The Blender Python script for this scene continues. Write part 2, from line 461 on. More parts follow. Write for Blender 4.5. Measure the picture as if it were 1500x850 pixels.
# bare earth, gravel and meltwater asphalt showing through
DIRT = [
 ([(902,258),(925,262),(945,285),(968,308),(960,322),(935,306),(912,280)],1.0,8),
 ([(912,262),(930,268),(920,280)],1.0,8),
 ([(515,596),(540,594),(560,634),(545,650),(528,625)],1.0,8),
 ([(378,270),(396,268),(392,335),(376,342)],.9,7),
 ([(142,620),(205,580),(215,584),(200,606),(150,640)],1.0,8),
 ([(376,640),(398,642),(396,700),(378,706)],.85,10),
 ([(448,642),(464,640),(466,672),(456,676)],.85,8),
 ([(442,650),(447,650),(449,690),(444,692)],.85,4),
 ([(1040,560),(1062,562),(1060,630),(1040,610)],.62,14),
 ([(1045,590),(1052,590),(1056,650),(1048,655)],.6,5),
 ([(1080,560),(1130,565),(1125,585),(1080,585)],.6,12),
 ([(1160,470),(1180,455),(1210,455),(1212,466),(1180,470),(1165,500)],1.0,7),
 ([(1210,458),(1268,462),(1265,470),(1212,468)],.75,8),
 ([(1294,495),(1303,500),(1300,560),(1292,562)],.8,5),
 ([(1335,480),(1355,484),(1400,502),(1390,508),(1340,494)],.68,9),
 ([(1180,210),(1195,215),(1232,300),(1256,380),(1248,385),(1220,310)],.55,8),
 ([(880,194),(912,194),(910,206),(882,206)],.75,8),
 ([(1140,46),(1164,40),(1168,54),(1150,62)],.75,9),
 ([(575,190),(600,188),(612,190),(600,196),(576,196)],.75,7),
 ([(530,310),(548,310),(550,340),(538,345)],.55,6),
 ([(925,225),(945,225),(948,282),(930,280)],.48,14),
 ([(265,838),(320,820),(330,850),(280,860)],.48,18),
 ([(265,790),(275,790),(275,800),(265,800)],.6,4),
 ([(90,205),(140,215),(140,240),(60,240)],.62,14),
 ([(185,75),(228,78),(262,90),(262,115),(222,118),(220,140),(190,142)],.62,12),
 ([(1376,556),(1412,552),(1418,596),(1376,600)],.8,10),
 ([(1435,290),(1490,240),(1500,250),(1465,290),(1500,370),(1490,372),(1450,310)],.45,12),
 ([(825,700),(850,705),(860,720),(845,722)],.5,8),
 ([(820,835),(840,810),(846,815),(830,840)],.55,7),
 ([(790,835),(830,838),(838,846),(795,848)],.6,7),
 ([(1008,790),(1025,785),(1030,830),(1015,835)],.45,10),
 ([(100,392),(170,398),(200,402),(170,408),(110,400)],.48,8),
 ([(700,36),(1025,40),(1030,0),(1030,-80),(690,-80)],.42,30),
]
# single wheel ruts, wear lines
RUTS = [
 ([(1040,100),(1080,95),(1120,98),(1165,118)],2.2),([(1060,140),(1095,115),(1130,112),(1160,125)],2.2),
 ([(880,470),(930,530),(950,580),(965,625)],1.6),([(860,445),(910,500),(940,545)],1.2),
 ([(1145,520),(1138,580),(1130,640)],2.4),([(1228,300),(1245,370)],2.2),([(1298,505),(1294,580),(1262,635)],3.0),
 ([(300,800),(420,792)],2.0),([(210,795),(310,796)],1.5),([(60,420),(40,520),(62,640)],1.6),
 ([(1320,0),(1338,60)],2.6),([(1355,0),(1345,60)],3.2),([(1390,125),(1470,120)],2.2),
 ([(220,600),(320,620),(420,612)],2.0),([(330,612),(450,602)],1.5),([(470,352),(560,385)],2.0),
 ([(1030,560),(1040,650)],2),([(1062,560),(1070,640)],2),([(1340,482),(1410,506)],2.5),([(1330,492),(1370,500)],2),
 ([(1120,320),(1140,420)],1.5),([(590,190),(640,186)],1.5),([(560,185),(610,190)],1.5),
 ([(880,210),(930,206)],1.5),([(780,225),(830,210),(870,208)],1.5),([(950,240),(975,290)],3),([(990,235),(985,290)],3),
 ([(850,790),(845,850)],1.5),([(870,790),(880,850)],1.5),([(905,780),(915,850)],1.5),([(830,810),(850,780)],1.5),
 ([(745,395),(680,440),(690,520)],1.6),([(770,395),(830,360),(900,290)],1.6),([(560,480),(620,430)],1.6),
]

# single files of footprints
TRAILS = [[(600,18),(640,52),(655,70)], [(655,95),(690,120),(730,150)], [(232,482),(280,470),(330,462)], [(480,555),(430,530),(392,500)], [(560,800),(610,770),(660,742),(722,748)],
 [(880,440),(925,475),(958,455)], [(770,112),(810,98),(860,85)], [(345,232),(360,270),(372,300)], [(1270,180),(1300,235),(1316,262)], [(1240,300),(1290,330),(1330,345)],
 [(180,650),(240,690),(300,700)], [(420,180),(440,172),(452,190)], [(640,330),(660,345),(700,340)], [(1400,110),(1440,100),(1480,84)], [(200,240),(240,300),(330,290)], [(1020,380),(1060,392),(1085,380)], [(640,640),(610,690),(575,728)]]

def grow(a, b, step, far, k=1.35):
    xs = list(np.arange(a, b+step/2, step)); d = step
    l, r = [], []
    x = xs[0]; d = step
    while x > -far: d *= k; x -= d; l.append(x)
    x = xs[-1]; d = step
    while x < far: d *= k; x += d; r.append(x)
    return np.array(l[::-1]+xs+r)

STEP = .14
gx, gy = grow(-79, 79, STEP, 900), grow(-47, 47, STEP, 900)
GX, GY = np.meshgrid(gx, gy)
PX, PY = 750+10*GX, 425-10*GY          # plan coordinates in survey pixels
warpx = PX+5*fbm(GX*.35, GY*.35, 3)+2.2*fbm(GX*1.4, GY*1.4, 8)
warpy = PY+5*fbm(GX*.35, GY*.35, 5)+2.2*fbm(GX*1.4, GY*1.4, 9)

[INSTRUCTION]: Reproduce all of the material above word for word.

[ANSWER FOR THIS EXERCISE]:
The Blender Python script for this scene continues. Write part 2, from line 461 on. More parts follow. Write for Blender 4.5. Measure the picture as if it were 1500x850 pixels.
# bare earth, gravel and meltwater asphalt showing through
DIRT = [
 ([(902,258),(925,262),(945,285),(968,308),(960,322),(935,306),(912,280)],1.0,8),
 ([(912,262),(930,268),(920,280)],1.0,8),
 ([(515,596),(540,594),(560,634),(545,650),(528,625)],1.0,8),
 ([(378,270),(396,268),(392,335),(376,342)],.9,7),
 ([(142,620),(205,580),(215,584),(200,606),(150,640)],1.0,8),
 ([(376,640),(398,642),(396,700),(378,706)],.85,10),
 ([(448,642),(464,640),(466,672),(456,676)],.85,8),
 ([(442,650),(447,650),(449,690),(444,692)],.85,4),
 ([(1040,560),(1062,562),(1060,630),(1040,610)],.62,14),
 ([(1045,590),(1052,590),(1056,650),(1048,655)],.6,5),
 ([(1080,560),(1130,565),(1125,585),(1080,585)],.6,12),
 ([(1160,470),(1180,455),(1210,455),(1212,466),(1180,470),(1165,500)],1.0,7),
 ([(1210,458),(1268,462),(1265,470),(1212,468)],.75,8),
 ([(1294,495),(1303,500),(1300,560),(1292,562)],.8,5),
 ([(1335,480),(1355,484),(1400,502),(1390,508),(1340,494)],.68,9),
 ([(1180,210),(1195,215),(1232,300),(1256,380),(1248,385),(1220,310)],.55,8),
 ([(880,194),(912,194),(910,206),(882,206)],.75,8),
 ([(1140,46),(1164,40),(1168,54),(1150,62)],.75,9),
 ([(575,190),(600,188),(612,190),(600,196),(576,196)],.75,7),
 ([(530,310),(548,310),(550,340),(538,345)],.55,6),
 ([(925,225),(945,225),(948,282),(930,280)],.48,14),
 ([(265,838),(320,820),(330,850),(280,860)],.48,18),
 ([(265,790),(275,790),(275,800),(265,800)],.6,4),
 ([(90,205),(140,215),(140,240),(60,240)],.62,14),
 ([(185,75),(228,78),(262,90),(262,115),(222,118),(220,140),(190,142)],.62,12),
 ([(1376,556),(1412,552),(1418,596),(1376,600)],.8,10),
 ([(1435,290),(1490,240),(1500,250),(1465,290),(1500,370),(1490,372),(1450,310)],.45,12),
 ([(825,700),(850,705),(860,720),(845,722)],.5,8),
 ([(820,835),(840,810),(846,815),(830,840)],.55,7),
 ([(790,835),(830,838),(838,846),(795,848)],.6,7),
 ([(1008,790),(1025,785),(1030,830),(1015,835)],.45,10),
 ([(100,392),(170,398),(200,402),(170,408),(110,400)],.48,8),
 ([(700,36),(1025,40),(1030,0),(1030,-80),(690,-80)],.42,30),
]
# single wheel ruts, wear lines
RUTS = [
 ([(1040,100),(1080,95),(1120,98),(1165,118)],2.2),([(1060,140),(1095,115),(1130,112),(1160,125)],2.2),
 ([(880,470),(930,530),(950,580),(965,625)],1.6),([(860,445),(910,500),(940,545)],1.2),
 ([(1145,520),(1138,580),(1130,640)],2.4),([(1228,300),(1245,370)],2.2),([(1298,505),(1294,580),(1262,635)],3.0),
 ([(300,800),(420,792)],2.0),([(210,795),(310,796)],1.5),([(60,420),(40,520),(62,640)],1.6),
 ([(1320,0),(1338,60)],2.6),([(1355,0),(1345,60)],3.2),([(1390,125),(1470,120)],2.2),
 ([(220,600),(320,620),(420,612)],2.0),([(330,612),(450,602)],1.5),([(470,352),(560,385)],2.0),
 ([(1030,560),(1040,650)],2),([(1062,560),(1070,640)],2),([(1340,482),(1410,506)],2.5),([(1330,492),(1370,500)],2),
 ([(1120,320),(1140,420)],1.5),([(590,190),(640,186)],1.5),([(560,185),(610,190)],1.5),
 ([(880,210),(930,206)],1.5),([(780,225),(830,210),(870,208)],1.5),([(950,240),(975,290)],3),([(990,235),(985,290)],3),
 ([(850,790),(845,850)],1.5),([(870,790),(880,850)],1.5),([(905,780),(915,850)],1.5),([(830,810),(850,780)],1.5),
 ([(745,395),(680,440),(690,520)],1.6),([(770,395),(830,360),(900,290)],1.6),([(560,480),(620,430)],1.6),
]

# single files of footprints
TRAILS = [[(600,18),(640,52),(655,70)], [(655,95),(690,120),(730,150)], [(232,482),(280,470),(330,462)], [(480,555),(430,530),(392,500)], [(560,800),(610,770),(660,742),(722,748)],
 [(880,440),(925,475),(958,455)], [(770,112),(810,98),(860,85)], [(345,232),(360,270),(372,300)], [(1270,180),(1300,235),(1316,262)], [(1240,300),(1290,330),(1330,345)],
 [(180,650),(240,690),(300,700)], [(420,180),(440,172),(452,190)], [(640,330),(660,345),(700,340)], [(1400,110),(1440,100),(1480,84)], [(200,240),(240,300),(330,290)], [(1020,380),(1060,392),(1085,380)], [(640,640),(610,690),(575,728)]]

def grow(a, b, step, far, k=1.35):
    xs = list(np.arange(a, b+step/2, step)); d = step
    l, r = [], []
    x = xs[0]; d = step
    while x > -far: d *= k; x -= d; l.append(x)
    x = xs[-1]; d = step
    while x < far: d *= k; x += d; r.append(x)
    return np.array(l[::-1]+xs+r)

STEP = .14
gx, gy = grow(-79, 79, STEP, 900), grow(-47, 47, STEP, 900)
GX, GY = np.meshgrid(gx, gy)
PX, PY = 750+10*GX, 425-10*GY          # plan coordinates in survey pixels
warpx = PX+5*fbm(GX*.35, GY*.35, 3)+2.2*fbm(GX*1.4, GY*1.4, 8)
warpy = PY+5*fbm(GX*.35, GY*.35, 5)+2.2*fbm(GX*1.4, GY*1.4, 9)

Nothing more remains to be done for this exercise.